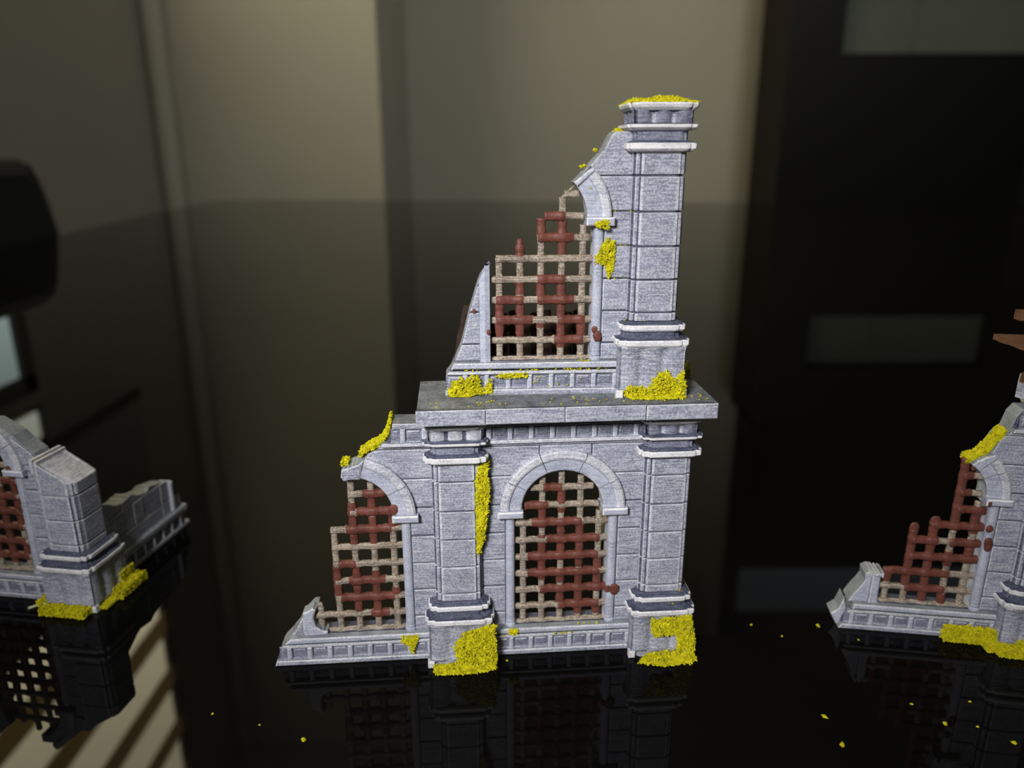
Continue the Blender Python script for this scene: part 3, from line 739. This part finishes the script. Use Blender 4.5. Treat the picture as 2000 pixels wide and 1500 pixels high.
for mx, my, mz in ((3.30, 5.9, 1.0), (3.25, 6.4, 0.5), (3.32, 5.3, 1.5)):
    pts = [(3.42-0.12*random.random(), my+random.gauss(0, .18), mz+random.gauss(0, .22)) for _ in range(380)]
    moss_build(T, pts)
moss_specks(T, [(x, -0.38, 0.655) for x in (-0.6, -0.55, 0.85, 1.0, 1.1, 1.3)] + [(x, -0.3, 0.88) for x in (1.5, 1.65, 1.8, 2.0)]+[(3.9, -.6, 1.6), (4.0, -.62, 1.58), (4.2, -.5, 1.9)])
moss_specks(T, [(random.uniform(-2.4, 4.5), random.uniform(-0.9, -0.4), 7.40) for _ in range(45)], 0.02)

# ------------------------------------------------------------------ upper ruin
UP = empty('upper_ruin', (-0.3052, 18.2057, 7.385), 0.0469, 'tall tapering grey-blue ruin with one barred window and a full pier, standing on the slab', 'miniature ruin', 'painted miniature ruins')
T = UP
lo = [(0, -1.36), (0.50, -1.35), (0.60, -1.27), (0.71, -1.20), (0.84, -1.14)]
base_course(T, -1.36, 3.0, 1.0, left=lo)
louter = [(0.8, -1.15), (1.27, -0.955), (2.10, -0.745), (2.75, -0.54), (2.93, -0.47), (3.27, -0.22)]
b = MB(); b.prism(mono_z(0.8, 3.25, louter, -0.235), -0.13, 0.40, 0.02, 0, 1, 1); b.build('wall_core', [M_dark, M_cut], T)
for z0, z1 in ((0.84, 1.28), (1.28, 2.08), (2.08, 2.72)):
    block(T, mono_z(z0+.024, z1-.024, [(z, x+0.03) for z, x in louter], -0.495), e=0.02)
b = MB(); secs = [[(x, -0.24, z), (-0.36, -0.27, z), (-0.235, -0.22, z), (-0.235, 0.3, z), (x, 0.3, z)] for z, x in ((0.84, -.49), (2.85, -.49), (3.0, -.42), (3.22, -.27))]
b.loft(secs, 0); b.build('window_jamb', [M_jamb, M_edge], T)
jamb(T, 0, 1); springer(T, 0, 1)
ragr = [(4.2, 2.0), (5.03, 1.68), (5.12, 1.78), (5.52, 2.13), (5.84, 2.42), (6.15, 2.57), (6.24, 2.66)]
xin = lambda z: max(XC+(math.sqrt(max(0.0, (RI+.03)**2-max(0, z-ZA)**2)) if z < ZA+RI else 0), interp([(4.2, 1.9), (4.95, 1.62), (5.12, 1.78), (5.52, 2.13), (5.84, 2.42), (6.15, 2.57), (6.24, 2.66)], z))
b = MB(); b.prism(mono_z(0.8, 4.2, XC+1.245, 3.4), -0.13, 0.40, 0.001, 0, 0, 1); b.prism(mono_z(4.2, 6.24, xin, 3.4, 24), -0.13, 0.40, 0.02, 0, 1, 1)
b.build('wall_core', [M_dark, M_cut], T)
side_wall(T, 0, 1, 3.15)
xo = lambda z: max(XC+(math.sqrt(max(0, (RO-.03)**2-(z-ZA)**2)) if z < ZA+RO-.03 else 0), xin(z)+0.03)
block(T, mono_z(5.285, 6.235, xo, 3.15, 14))
# arch remnant, cut along the break
arch_ring(T, 0, 0, 41, [])
b = MB()
a0 = math.radians(40.5)
def pa(r, a): return (XC+r*math.cos(math.radians(a)), ZA+r*math.sin(math.radians(a)))
b.prism([pa(RI, 40.7), pa(RO, 40.7), pa(RO-.01, 44), pa(1.50, 45), pa(1.30, 46), pa(RI, 47.5)], -0.34, 0.35, 0.03, 0, 1, 2); b.build('voussoir', [M_jamb, M_edge, M_cut], T)
lattice(T, 0, {0: (-.55, 4.55), 1: (-.55, 4.55), 2: (-.5, 4.5), 3: (-.5, 4.5), 4: (-.5, 4.5), 5: (-.15, 4.5), 6: (1.85, 4.35), 7: (2.15, 4.0), 8: (3.05, 3.75)},
        {0: (-.05, 5.05), 1: (-.05, 5.95, 1), 2: (-.05, 6.9), 3: (-.05, 7.85), 4: (-.05, 6.6)},
        [(7, 2.2, 3), (6, 2, 3.4), (4, 2, 3), (3, 2, 3.5), (3, 0, 1), (2, 0, 1.5), (2, 3, 4), (1, 2.75, 4)],
        [(2, 6.2, 7), (3, 5.3, 7), (1, 5.1, 5.9), (2, 3, 4.1), (3, 3.1, 4), (1, 3.4, 3.8), (0, 2, 3), (1, 2, 3), (0, 1.3, 2), (1, 1.3, 2), (3, 1, 2.7), (4, 1, 2), (3, .7, 1), (2, 1.7, 2)],
        extra=((2.40, 1.46, 0.115, -0.24), (2.33, 1.62, 0.08, -0.22), (-0.27, 1.6, 0.06, -0.26), (-0.62, 2.10, 0.05, -0.19)))
# diagonal and hooked bar ends
b = MB(); b.loft([[(x+0.07*math.cos(a)*.9, -0.02+0.07*math.sin(a), z+0.07*math.cos(a)*.5) for a in [k*math.pi/3 for k in range(6)]] for x, z in ((1.50, 4.70), (1.53, 4.82), (1.66, 4.92), (1.74, 5.02))], 0); b.build('lattice_bar', [M_tan], T)
b = MB(); b.loft([[(x+0.09*math.cos(a)*.9, -0.02+0.07*math.sin(a), z+0.09*math.cos(a)*.5) for a in [k*math.pi/3 for k in range(6)]] for x, z in ((1.0, 3.85), (1.01, 4.1), (1.06, 4.25), (1.16, 4.34))], 0); b.build('lattice_bar', [M_rust], T)
pier(T, PR)
wing(T, 0.95, 1.7, [(0.95, 6.2), (1.2, 6.3), (1.7, 5.0)], blocks=False)
moss_face(T, [(-1.30, 0.19), (-1.10, 0.42), (-0.95, 0.50), (-0.85, 0.40), (-0.72, 0.55), (-0.55, 0.53), (-0.5, 0.25), (-0.42, 0.2), (-0.24, 0.46), (-0.19, 0.07), (-0.5, 0.05), (-0.79, -0.10), (-1.24, -0.08)], -0.34, 0.13, 1400)
moss_face(T, [(-0.15, 0.50), (0.1, 0.58), (0.67, 0.57), (0.66, 0.48), (0.3, 0.44), (0.0, 0.47)], -0.335, 0.05, 1200)
moss_face(T, [(3.0, 0.12), (3.10, 0.33), (3.40, 0.30), (3.62, 0.24), (3.72, 0.5), (3.84, 0.62), (4.08, 0.68), (4.22, 0.46), (4.30, 0.52), (4.45, 0.70), (4.56, 0.29), (4.50, -0.10), (3.6, -0.14), (3.2, -0.10)], -0.73, 0.13, 1500)
moss_face(T, [(2.58, 3.84), (2.72, 3.78), (2.76, 3.66), (2.74, 3.17), (2.65, 2.86), (2.58, 3.0), (2.54, 3.20), (2.33, 3.25), (2.29, 3.36), (2.44, 3.66)], -0.21, 0.09, 1700)
moss_face(T, [(2.22, 4.12), (2.28, 4.24), (2.40, 4.28), (2.56, 4.25), (2.57, 4.12), (2.5, 4.06), (2.4, 4.10)], -0.40, 0.05, 1700)
moss_top(T, 2.93, 4.48, -0.62, 0.9, 6.84, 0.17, 1500)
moss_top(T, 2.78, 3.05, 0.2, 1.0, 6.22, 0.15, 900)
moss_top(T, 4.94, 5.14, 0.9, 1.15, lambda x, y: 0.02+0.0*x, 0.44, 3600)
moss_specks(T, [(random.uniform(-.9, 2.8), -0.335, 0.655) for _ in range(26)] + [(random.uniform(1.9, 2.2), -0.3, 0.86) for _ in range(8)] + [(random.uniform(.8, 2.7), -0.30, random.uniform(.2, .5)) for _ in range(9)]
            + [(2.66, -.14, 4.46), (2.74, -.14, 4.46), (3.1, -.2, 4.46), (2.9, -.14, 3.66), (2.98, -.14, 3.67), (2.82, -.14, 2.87), (3.0, -.14, 2.87), (3.03, -.5, 1.9), (3.5, -.52, 1.88), (2.1, -.3, 5.0)], 0.022)
moss_specks(T, [(2.02, 0.2, 5.50), (1.98, .2, 5.46), (2.3, 0.2, 5.85)], 0.05)

# ------------------------------------------------------------------ left ruin (corner piece)
LE = empty('left_corner_ruin', (-16.8752, 20.9779, 0), -0.1457, 'grey-blue corner ruin with broken pier and low side wing at the left frame edge', 'miniature ruin', 'painted miniature ruins')
T = LE
base_course(T, -0.8, 2.9, 1.0)
core_side(T, 0, 1, 3.3, 4.45)
for z0, z1 in zip(JZ[:5], JZ[1:6]):
    block(T, mono_z(z0+.024, z1-.024, (lambda z: XC+(1.50 if z < 4.14 else math.sqrt(max(0, (RO-.03)**2-max(0, z-ZA)**2)))), 3.15, 6))
rr = [(4.46, 3.12), (4.67, 3.06), (4.83, 3.02), (5.1, 2.72), (5.34, 2.55), (5.71, 2.25), (5.9, 1.95)]
b = MB(); b.prism(mono_z(4.44, 5.72, lambda z: XC+math.sqrt(max(0.0, (RI+.02)**2-(z-ZA)**2)) if z < ZA+RI else XC+.1, [(4.44, 3.12), (4.83, 2.98), (5.1, 2.62), (5.34, 2.4), (5.72, 1.75)], 18), -0.13, 0.45, 0.02, 0, 1, 1)
b.build('wall_core', [M_stone, M_cut], T)
block(T, mono_z(4.475, 5.25, lambda z: XC+math.sqrt(max(0, (RO-.03)**2-(z-ZA)**2)), [(4.44, 3.12), (4.83, 2.95), (5.1, 2.60), (5.34, 2.3)], 10))
arch_ring(T, 0, 0, 62, [30]); springer(T, 0, 1); jamb(T, 0, 1)
arch_ring(T, 0, 140, 180, [150]); springer(T, 0, -1); jamb(T, 0, -1)
core_side(T, 0, -1, -0.8, 4.45)
lattice(T, 0, {r: (-.45, 4.5) for r in range(0, 7)} | {7: (.1, 3.9), 8: (.4, 3.6)}, {0: (-.05, 6.6), 1: (-.05, 8.4), 2: (-.05, 8.9), 3: (-.05, 8.5), 4: (-.05, 6.9)},
        [(r, 0, 4) for r in (1, 2, 3, 4, 5)] + [(6, 3.4, 4.2)], [(4, 3, 6.5), (3, .6, 5.5), (2, 1, 6), (4, 1.2, 2), (1, 2, 6)],
        extra=((2.30, 3.3, 0.09, -0.2), (2.26, 3.0, 0.10, -0.2), (2.3, 1.75, 0.07, -0.2), (2.2, 4.36, .08, -.3)))
zc_ = lambda x, y: (interp([(3.05, 4.66), (3.57, 4.50), (4.13, 4.06), (4.5, 4.02)], x) + 0.0*y)
pier(T, PR, cut=(3.66, zc_), capital=False)
b = MB(); b.box(3.06, 3.16, -0.45, 0.75, 4.3, 4.74); b.box(3.22, 3.30, -0.46, 0.75, 4.3, 4.70); b.build('broken_ridge', [M_edge], T)
wtop = [(0.84, 2.80), (1.2, 2.62), (1.7, 2.31), (2.35, 2.42), (2.5, 2.30), (3.1, 2.13), (3.34, 2.22), (4.25, 2.03), (4.75, 1.80), (4.9, 1.2), (5.0, 0.84)]
wing(T, 0.84, 4.95, wtop)
bb = MB(); bb.cbox(4.30, 4.50, -4.10, -3.6, 0.84, 1.95, 0.05, 0, 1); bb.v = [(-y, x, z) for x, y, z in bb.v]; bb.build('window_jamb', [M_jamb, M_edge], T)
pts = []
def foot(n, x0, x1, y0, y1, z1, e=0.1):
    for _ in range(int(n*1.4)): pts.append((random.uniform(x0, x1), random.uniform(y0, y1), 0.03+z1*random.random()**1.3))
foot(2600, 2.95, 4.45, -1.12, -0.72, 0.20); foot(500, 2.6, 2.95, -0.75, -0.35, 0.22)
foot(1300, 4.56, 4.95, 0.0, 1.25, 0.3); foot(500, 4.5, 4.8, -0.55, 0.0, 0.10); foot(350, 4.53, 4.62, 0.5, 1.15, 0.62)
moss_build(T, pts)
sv = empty('pale_sliver', (-16.8752+2.25, 20.9779-1.15, 0.0), 0, 'thin pale sliver sticking out of the moss at the foot of the left ruin', 'splinter')
b = MB(); b.loft([[(x+0.03*math.cos(a), y+0.03*math.sin(a), z+0.03*math.sin(a)) for a in [k*math.pi/3 for k in range(6)]] for x, y, z in ((0, 0, 0.04), (0.50, 0.28, 0.10))], 0); b.build('splinter_body', M_sliver, sv)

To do
Write out each line of the listing above, exactly, from its first line to the line holding "in range(45)], 0.02)", inclusive. Skip the pictures.

Exercise solution
Continue the Blender Python script for this scene: part 3, from line 739. This part finishes the script. Use Blender 4.5. Treat the picture as 2000 pixels wide and 1500 pixels high.
for mx, my, mz in ((3.30, 5.9, 1.0), (3.25, 6.4, 0.5), (3.32, 5.3, 1.5)):
    pts = [(3.42-0.12*random.random(), my+random.gauss(0, .18), mz+random.gauss(0, .22)) for _ in range(380)]
    moss_build(T, pts)
moss_specks(T, [(x, -0.38, 0.655) for x in (-0.6, -0.55, 0.85, 1.0, 1.1, 1.3)] + [(x, -0.3, 0.88) for x in (1.5, 1.65, 1.8, 2.0)]+[(3.9, -.6, 1.6), (4.0, -.62, 1.58), (4.2, -.5, 1.9)])
moss_specks(T, [(random.uniform(-2.4, 4.5), random.uniform(-0.9, -0.4), 7.40) for _ in range(45)], 0.02)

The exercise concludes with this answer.